Thursday 3 December 2009

WTO Ministerial was a missed opportunity

The seventh WTO Ministerial Conference turned out to be a missed opportunity in addressing the serious challenges facing women and men in the global economy. It turned out a missed opportunity to promote a new model of multilateral trading system that addresses livelihood, employment, decent working conditions, food security, climate change and gender inequalities. Ministers of the 153 WTO Member States reassembled on 30 November to 2 December in Geneva for the seventh Ministerial Meeting under the theme of “The WTO, the multilateral trading system and the global economic environment.“ Despite eight years of ongoing negotiations on the Doha Round – the Ministerial was not a defining moment for coming closer to its conclusion. In addition, no major decision on the future of the WTO was taken.

While most governments paid lip-service to a swift conclusion of the Doha round in 2010, they showed no real political commitment and failed to provide concrete proposals on how to overcome the existing deep differences. On these parameters, the proposed stock-taking Conference in the first quarter of 2010 is nothing more than a PR exercise to affirm that the Doha round is not dead and the WTO as an institution still has some relevance. The WTO, and its Doha expansion agenda, is not appropriate to help resolve the current global economic challenges.

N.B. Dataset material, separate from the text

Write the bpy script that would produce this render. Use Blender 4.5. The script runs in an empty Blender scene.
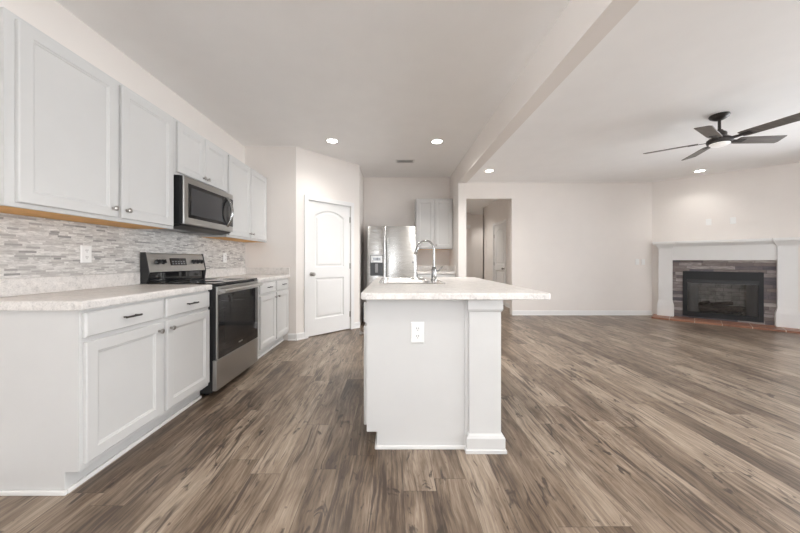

Unfettered trade liberalisation and market opening – embodied by the WTO – have not worked to promote human well-being for all – instead there is vast evidence of the contrary. The fact that most Ministers failed to recognise the link between neoliberal trade policies and the multiple crises facing the world today – including food, financial, economic, employment, climate and social crises – is cause for serious concern. At the Conference, Ministers discussed world trade in abstract terms as opposed to deliberating on the impact of trade liberalisation on sustainable livelihoods of women and men, food security and employment. The Conference, therefore, failed to examine how the structure and the content of the WTO could be changed to address these global challenges.

NGOs and social movements from all parts of the world used the Ministerial meeting to jointly discuss alternative proposals to the neoliberal trade agenda. Together they put forward the claim that a new model of governing multilateral trade must be developed, which shifts away from the neo-liberal trade model embodied by the WTO to allow for space for alternative, heterodox and feminist economic and development approaches. These approaches make the crucial link between economic and social policies, focus on people's needs, rights and livelihoods, including the empowerment of women, social justice and equality as well as an equal distribution of resources and power and put the social reproduction side of the economy at the core.

As a part of Geneva Trade and Development Symposium, WIDE, together with WEED, War on Want and Seattle to Brussels Network organized a session entitled “Trade, employment & Global Europe – looking beyond a ‘social clause’. Panel discussion evaluated critically current free trade policies that continue to dominate world trade and threaten to put millions more in rich and poor countries alike out of work and highlighted the importance of the links between trade and gender in these discussions.